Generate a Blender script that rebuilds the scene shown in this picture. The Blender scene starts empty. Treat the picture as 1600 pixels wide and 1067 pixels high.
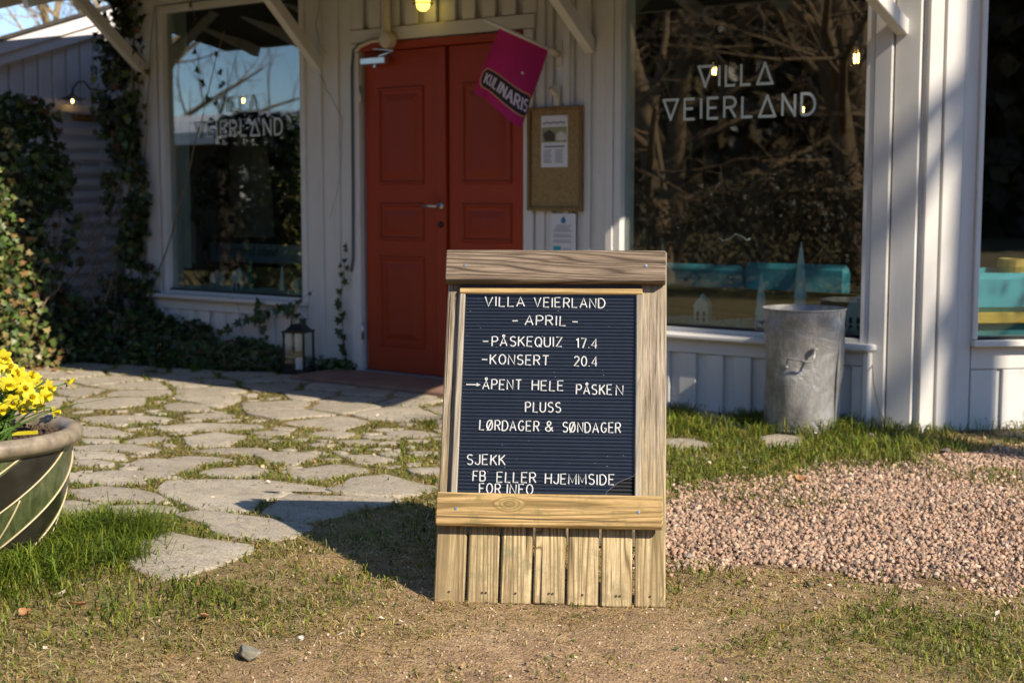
import bpy, math, random
import numpy as np
from mathutils import Vector, Matrix
R = math.radians
random.seed(4); rng = np.random.default_rng(7)
sc = bpy.context.scene
col = sc.collection

# ------------------------------------------------------------------ camera
CAM = np.array([6.361, -6.677, 1.15]); YAW = R(127.608); PITCH = R(5.871); FPX = 2222.2
_f = np.array([math.cos(YAW)*math.cos(PITCH), math.sin(YAW)*math.cos(PITCH), -math.sin(PITCH)])
_r = np.cross(_f, [0, 0, 1]); _r /= np.linalg.norm(_r); _u = np.cross(_r, _f)
cam = bpy.data.cameras.new('camera'); co = bpy.data.objects.new('camera', cam); col.objects.link(co)
co.matrix_world = Matrix(((_r[0], _u[0], -_f[0], CAM[0]), (_r[1], _u[1], -_f[1], CAM[1]), (_r[2], _u[2], -_f[2], CAM[2]), (0, 0, 0, 1)))
cam.sensor_width = 36; cam.lens = 50; cam.clip_start = .1; cam.clip_end = 3000
cam.dof.use_dof = True; cam.dof.focus_distance = 4.05; cam.dof.aperture_fstop = 4.2
sc.camera = co
# ------------------------------------------------------------------ light
SUN_AZ = R(350); SUN_EL = R(38)
w = bpy.data.worlds.new('World'); sc.world = w; w.use_nodes = True
nt = w.node_tree; nt.nodes.clear()
sky = nt.nodes.new('ShaderNodeTexSky'); sky.sky_type = 'NISHITA'; sky.sun_disc = False
sky.sun_elevation = SUN_EL; sky.sun_rotation = math.pi/2 - SUN_AZ
sky.altitude = 1500; sky.ozone_density = 3.0; sky.air_density = .9; sky.dust_density = .05
bg = nt.nodes.new('ShaderNodeBackground'); bg.inputs[1].default_value = .128
ow = nt.nodes.new('ShaderNodeOutputWorld')
nt.links.new(sky.outputs[0], bg.inputs[0]); nt.links.new(bg.outputs[0], ow.inputs[0])
sl = bpy.data.lights.new('sun', 'SUN'); sl.energy = 5.0; sl.angle = R(.53); sl.color = (1, .87, .70)
so = bpy.data.objects.new('sun', sl); col.objects.link(so)
so.rotation_euler = Vector((math.cos(SUN_AZ)*math.cos(SUN_EL), math.sin(SUN_AZ)*math.cos(SUN_EL), math.sin(SUN_EL))).to_track_quat('Z', 'Y').to_euler()
sc.view_settings.view_transform = 'Standard'; sc.view_settings.look = 'None'
sc.view_settings.exposure = 0.62; sc.view_settings.gamma = 1; sc.view_settings.use_curve_mapping = False
sc.render.engine = 'CYCLES'
sc.cycles.max_bounces = 8; sc.cycles.transparent_max_bounces = 12

# ------------------------------------------------------------------ points on real planes
def ray(px, py):
    return _f*FPX + _r*(px-800) - _u*(py-533.5)
def G(px, py, z=0):                    # on the ground
    d = ray(px, py); return CAM + d*((z-CAM[2])/d[2])
def F(px, py, y=0):                    # on a plane parallel to the facade
    d = ray(px, py); return CAM + d*((y-CAM[1])/d[1])
def S(px, py, x=-2.5):                 # on a plane parallel to the side wing wall
    d = ray(px, py); return CAM + d*((x-CAM[0])/d[0])

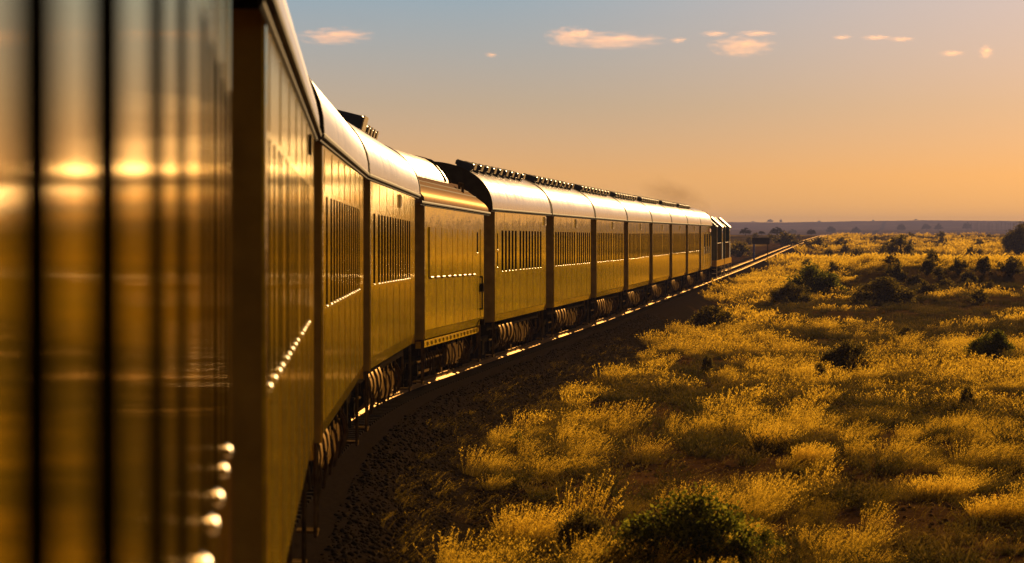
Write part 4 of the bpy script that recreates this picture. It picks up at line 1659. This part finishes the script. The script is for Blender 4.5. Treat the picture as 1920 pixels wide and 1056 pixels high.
def build_air():
    sm = ball('exhaust_smoke', volume_mat('smoke_volume', (.22, .12, .05), .032, 0, 1.6, -.1, .9))
    Y = 268.0
    m = Y / FPX
    sm.location = ((1262 - 960) * m, Y, CAMZ + (HORIZON - 366) * m)
    sm.scale = (75 * m, 9, 34 * m)
    sm.rotation_euler = (0, R(22), 0)
    tag(sm, 'faint brown exhaust smoke drifting above the coaches behind the locomotives', 'smoke', kind='stuff')
    cm = volume_mat('cloud_volume', (.96, .66, .50), .0050, .5, 2.6, .02, .9, 3.0)
    Cl = [(628, 68, 128, 26, 'small orange cloud just right of the nearest coach roof, low on the left'),
          (1150, 74, 175, 26, 'longest orange cloud, high in the middle of the sky'),
          (1068, 64, 80, 30, 'left end of the cloud bank in the middle, joined to the longest cloud'),
          (1097, 54, 40, 12, 'tiny cloud perched above the left end of the longest cloud'),
          (1402, 78, 112, 32, 'oval orange cloud right of the longest cloud'),
          (1352, 52, 48, 9, 'thin cloud streak above and left of the oval cloud'),
          (1436, 49, 70, 9, 'thin cloud streak above and right of the oval cloud'),
          (1286, 60, 26, 9, 'faint cloud wisp between the longest cloud and the oval cloud'),
          (1610, 52, 34, 7, 'leftmost of the three thin cloud streaks in the upper right'),
          (1682, 50, 52, 8, 'middle one of the three thin cloud streaks in the upper right'),
          (1736, 51, 46, 8, 'rightmost of the three thin cloud streaks in the upper right'),
          (1842, 77, 44, 10, 'small cloud lower down near the right edge of the sky'),
          (1916, 72, 26, 22, 'small cloud cut by the right edge of the view'),
          (918, 76, 20, 8, 'tiny orange cloud speck left of the longest cloud')]
    proto = None
    Y = 9500.0
    m = Y / FPX
    for i, (px, py, w, h, lab) in enumerate(Cl):
        if proto is None:
            proto = o = ball('cloud', cm)
        else:
            o = proto.copy(); COL.objects.link(o)
        o.location = ((px - 960) * m, Y + 60 * i, CAMZ + (HORIZON - py) * m)
        o.scale = (w * m * .62, 60, h * m * .72)
        o.rotation_euler = (0, 0, R((i * 37) % 20 - 10))
        tag(o, lab, 'cloud', 'small sunset clouds')


build_air()


def build_haze():
    m = bpy.data.materials.new('haze_air'); m.use_nodes = True
    nt = m.node_tree; nt.nodes.clear()
    out = nt.nodes.new('ShaderNodeOutputMaterial')
    v = nt.nodes.new('ShaderNodeVolumePrincipled')
    v.inputs['Color'].default_value = (.36, .40, .86, 1)
    v.inputs['Density'].default_value = .00012
    nt.links.new(v.outputs[0], out.inputs['Volume'])
    mb = MB(); mb.box(-7000, 7000, -200, 8200, -12, 28)
    tag(mb.build('haze', m, None), 'thin evening haze over the plain', 'haze', kind='stuff')


build_haze()
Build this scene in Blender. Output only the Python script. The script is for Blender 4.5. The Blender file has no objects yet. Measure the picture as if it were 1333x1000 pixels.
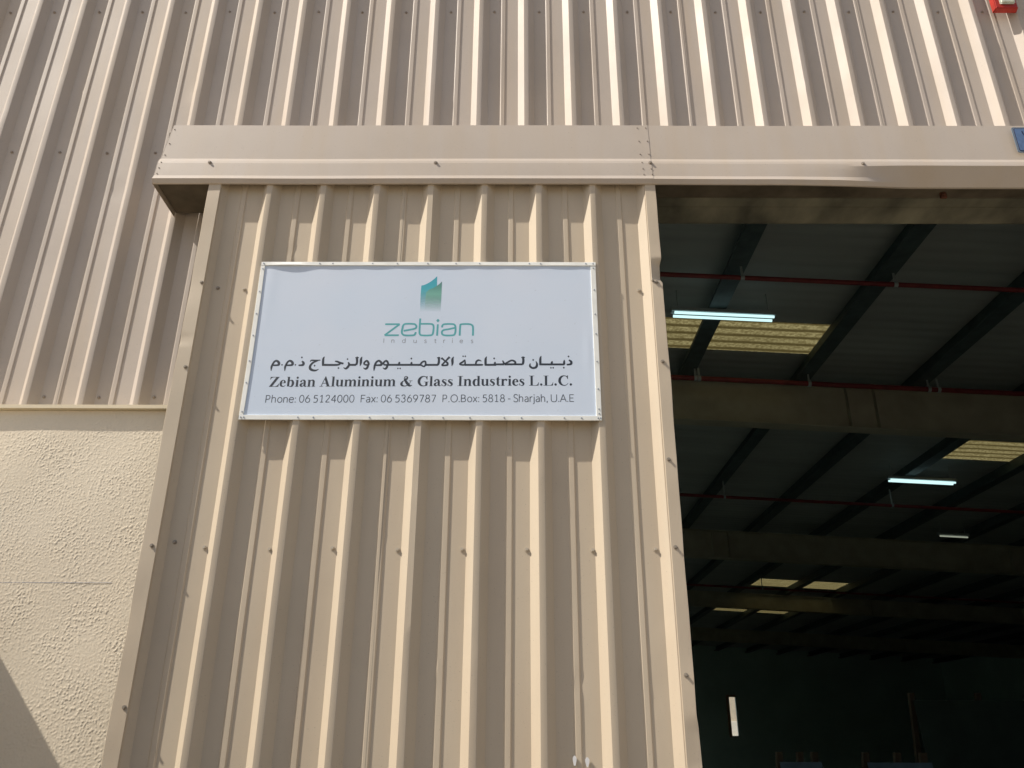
import bpy, bmesh, math, random
import numpy as np
from mathutils import Vector, Matrix

random.seed(7)
rng = np.random.default_rng(11)
S = bpy.context.scene
COL = S.collection
EYE = 1.55            # height of the lens above the ground (m)
DOOR = 3.127          # outermost rib face of the sliding door
WALL = 3.385          # outermost rib face of the wall cladding
RIB = 0.038           # rib depth

# ------------------------------------------------------------------ camera
def aim(yaw, pitch, roll):
    cp, sp, cy, sy = math.cos(pitch), math.sin(pitch), math.cos(yaw), math.sin(yaw)
    Z = Matrix(((cy, -sy, 0), (sy, cy, 0), (0, 0, 1)))
    f, u, r = Z @ Vector((0, cp, sp)), Z @ Vector((0, -sp, cp)), Z @ Vector((1, 0, 0))
    cr, sr = math.cos(roll), math.sin(roll)
    r2, u2 = r * cr + u * sr, u * cr - r * sr
    m = Matrix((r2, u2, -f)).transposed().to_4x4()
    m.translation = Vector((0, 0, EYE))
    return m
cam_data = bpy.data.cameras.new('camera')
cam = bpy.data.objects.new('camera', cam_data); COL.objects.link(cam)
cam_data.sensor_width = 36.0
cam_data.lens = 1067.05 / 1333.0 * 36.0
cam_data.clip_start = 0.05; cam_data.clip_end = 3000
cam.matrix_world = aim(0.00734604, 0.40959978, 0.00528321)
S.camera = cam

# ------------------------------------------------------------------ light
SUN = Vector((-3.0, -1.0, 3.6)).normalized()       # towards the sun
sun_data = bpy.data.lights.new('sun', 'SUN')
sun_data.energy = 4.0; sun_data.angle = math.radians(0.55); sun_data.color = (1.0, 0.93, 0.83)
sun = bpy.data.objects.new('sun', sun_data); COL.objects.link(sun)
sun.rotation_euler = (-SUN).to_track_quat('-Z', 'Y').to_euler()
sun.location = (-6, -4, 12)
world = bpy.data.worlds.new('World'); S.world = world; world.use_nodes = True
wn = world.node_tree; wn.nodes.clear()
sky = wn.nodes.new('ShaderNodeTexSky'); sky.sky_type = 'NISHITA'; sky.sun_disc = False
sky.sun_elevation = math.asin(SUN.z)
sky.sun_rotation = math.atan2(SUN.x, SUN.y)
sky.dust_density = 2.5; sky.air_density = 1.0; sky.ozone_density = 1.0
bg = wn.nodes.new('ShaderNodeBackground'); bg.inputs[1].default_value = 0.080
out = wn.nodes.new('ShaderNodeOutputWorld')
wn.links.new(sky.outputs[0], bg.inputs[0]); wn.links.new(bg.outputs[0], out.inputs[0])
S.view_settings.view_transform = 'Standard'; S.view_settings.look = 'None'
S.view_settings.exposure = 0.41; S.view_settings.gamma = 1.0
S.view_settings.use_curve_mapping = False
S.render.engine = 'CYCLES'
S.cycles.max_bounces = 12; S.cycles.diffuse_bounces = 8; S.cycles.transmission_bounces = 8

# ------------------------------------------------------------------ materials
def new_mat(name):
    m = bpy.data.materials.new(name); m.use_nodes = True
    nt = m.node_tree; nt.nodes.clear()
    o = nt.nodes.new('ShaderNodeOutputMaterial')
    b = nt.nodes.new('ShaderNodeBsdfPrincipled')
    nt.links.new(b.outputs[0], o.inputs[0])
    return m, nt, b, o
def noise(nt, scale, detail=4, stretch=(1, 1, 1), rough=0.55):
    tc = nt.nodes.new('ShaderNodeTexCoord'); mp = nt.nodes.new('ShaderNodeMapping')
    mp.inputs['Scale'].default_value = stretch
    n = nt.nodes.new('ShaderNodeTexNoise'); n.inputs['Scale'].default_value = scale
    n.inputs['Detail'].default_value = detail; n.inputs['Roughness'].default_value = rough
    nt.links.new(tc.outputs['Object'], mp.inputs[0]); nt.links.new(mp.outputs[0], n.inputs[0])
    return n.outputs[0]
def ramp(nt, src, p0, c0, p1, c1):
    r = nt.nodes.new('ShaderNodeValToRGB'); e = r.color_ramp.elements
    e[0].position, e[0].color = p0, (*c0, 1); e[1].position, e[1].color = p1, (*c1, 1)
    nt.links.new(src, r.inputs[0]); return r.outputs[0]
def mixc(nt, fac, a, b, mode='MIX'):
    m = nt.nodes.new('ShaderNodeMix'); m.data_type = 'RGBA'; m.blend_type = mode
    for s, v in ((m.inputs[0], fac), (m.inputs[6], a), (m.inputs[7], b)):
        if isinstance(v, (int, float)): s.default_value = v
        elif isinstance(v, tuple): s.default_value = (*v, 1)
        else: nt.links.new(v, s)
    return m.outputs[2]
def bump(nt, b, src, strength, dist):
    n = nt.nodes.new('ShaderNodeBump'); n.inputs['Strength'].default_value = strength
    n.inputs['Distance'].default_value = dist
    nt.links.new(src, n.inputs['Height']); nt.links.new(n.outputs[0], b.inputs['Normal'])
def simple(name, col, rough=0.6, metal=0.0, var=0.08, scale=6.0, spec=0.5, bmp=0.0, stretch=(1, 1, 1)):
    m, nt, b, o = new_mat(name)
    n = noise(nt, scale, 5, stretch)
    lo = tuple(c * (1 - var) for c in col); hi = tuple(min(1, c * (1 + var)) for c in col)
    nt.links.new(ramp(nt, n, 0.3, lo, 0.7, hi), b.inputs['Base Color'])
    b.inputs['Roughness'].default_value = rough; b.inputs['Metallic'].default_value = metal
    b.inputs['Specular IOR Level'].default_value = spec
    if bmp: bump(nt, b, noise(nt, scale * 8, 4), bmp, 0.002)
    return m
def painted_steel(name, col, dust=(0.53, 0.43, 0.315), rough=0.5):
    """coil coated cladding: faint dust streaks running down, mottled sheen, tiny specks"""
    m, nt, b, o = new_mat(name)
    streak = noise(nt, 9, 6, (1, 1, 0.10)); blot = noise(nt, 2.3, 5); speck = noise(nt, 170, 2)
    c = mixc(nt, ramp(nt, streak, 0.42, (0, 0, 0), 0.72, (0.50, 0.50, 0.50)), col, dust)
    dark = tuple(x * 0.80 for x in col)
    c = mixc(nt, ramp(nt, blot, 0.46, (0, 0, 0), 0.78, (0.45, 0.45, 0.45)), c, dark)
    c = mixc(nt, ramp(nt, speck, 0.67, (0, 0, 0), 0.75, (0.55, 0.55, 0.55)), c, tuple(x * 0.55 for x in col))
    nt.links.new(c, b.inputs['Base Color'])
    r = nt.nodes.new('ShaderNodeMapRange'); r.inputs[3].default_value = rough - .08; r.inputs[4].default_value = rough + .16
    nt.links.new(blot, r.inputs[0]); nt.links.new(r.outputs[0], b.inputs['Roughness'])
    b.inputs['Specular IOR Level'].default_value = 0.35
    bump(nt, b, noise(nt, 34, 3, (1, 1, 0.5)), 0.05, 0.004)
    return m
M = {}
M['clad'] = painted_steel('beige_wall_cladding', (0.525, 0.461, 0.398))
M['door'] = painted_steel('beige_door_cladding', (0.575, 0.490, 0.372))
M['hood'] = painted_steel('beige_flashing', (0.538, 0.472, 0.404))
M['screw'] = simple('weathered_screw', (0.30, 0.26, 0.21), 0.5, 0.2)
M['screw_pale'] = simple('beige_screw_cap', (0.50, 0.44, 0.35), 0.45, 0.1)
M['rivet'] = simple('dull_rivet', (0.33, 0.285, 0.24), 0.55, 0.0)
M['alu'] = simple('white_aluminium_strip', (0.87, 0.88, 0.83), 0.42, 0.0, 0.05, 14)
M['zinc'] = simple('zinc_screw', (0.55, 0.56, 0.56), 0.3, 0.8)
M['ink'] = simple('black_print', (0.028, 0.036, 0.050), 0.5, 0, 0.12, 40)
M['ink_thin'] = simple('grey_print', (0.075, 0.090, 0.115), 0.5, 0, 0.10, 40)
M['ink_grey'] = simple('light_grey_print', (0.30, 0.325, 0.37), 0.5, 0, 0.05, 40)
M['teal'] = simple('teal_print', (0.10, 0.40, 0.43), 0.5, 0, 0.08, 30)
M['red'] = simple('red_plastic', (0.42, 0.030, 0.018), 0.42, 0, 0.18, 22)
M['lens'] = simple('pale_dusty_lens', (0.50, 0.53, 0.44), 0.45, 0, 0.30, 45)
M['steel'] = simple('dark_primer_steel', (0.055, 0.078, 0.080), 0.55, 0.1, 0.30, 8)
M['rafter'] = simple('cream_primer_steel', (0.32, 0.30, 0.225), 0.6, 0.0, 0.14, 3)
M['roof'] = simple('roof_sheet_underside', (0.30, 0.32, 0.305), 0.65, 0.0, 0.12, 1.5, stretch=(.3, 2, 1))
M['pipe'] = simple('red_pipe_paint', (0.16, 0.016, 0.018), 0.5, 0, 0.25, 9)
M['lintel'] = simple('streaked_lintel_steel', (0.150, 0.142, 0.102), 0.6, 0.0, 0.85, 2.2, stretch=(1.5, .8, 1))
M['rust'] = simple('rusty_steel', (0.12, 0.045, 0.026), 0.85, 0.0, 0.4, 60)
M['tarp'] = simple('dark_green_cover', (0.035, 0.055, 0.042), 0.7, 0, 0.3, 2)
M['track'] = simple('hood_shade_steel', (0.11, 0.092, 0.068), 0.9, 0, 0.4, 5, spec=.15)  # dark tone standing in for the shade inside the hood
M['concrete'] = simple('concrete_floor', (0.42, 0.42, 0.38), 0.7, 0, 0.2, 1.2)
M['ground'] = simple('sandy_yard', (0.30, 0.25, 0.185), 0.9, 0, 0.15, 0.6)
M['hallwall'] = simple('hall_lining', (0.44, 0.55, 0.50), 0.7, 0, 0.09, 0.5)
M['far'] = simple('cream_outside_wall', (0.74, 0.64, 0.50), 0.8)
M['lampbody'] = simple('grey_lamp_body', (0.30, 0.34, 0.34), 0.5)
M['glass'] = simple('stacked_glass', (0.10, 0.15, 0.19), 0.35, 0, 0.3, 3)
M['timber'] = simple('rack_timber', (0.09, 0.06, 0.035), 0.8, 0, 0.4, 5)
M['white'] = simple('white_plastic', (0.75, 0.75, 0.75), 0.4, 0, .05)
M['pencil'] = simple('blue_pencil', (0.46, 0.46, 0.50), 0.8)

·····

◆ Task brief:
Scan the material above for the string "wide" and return the lines that hold it.

◆ Reply:
Generate a Blender script that rebuilds the scene shown in this picture. The Blender scene starts empty. Treat the picture as 1600 pixels wide and 1067 pixels high.
Write part 4 of the bpy script that recreates this picture. It picks up at line 1659. This part finishes the script. The script is for Blender 4.5. Treat the picture as 1920 pixels wide and 1056 pixels high.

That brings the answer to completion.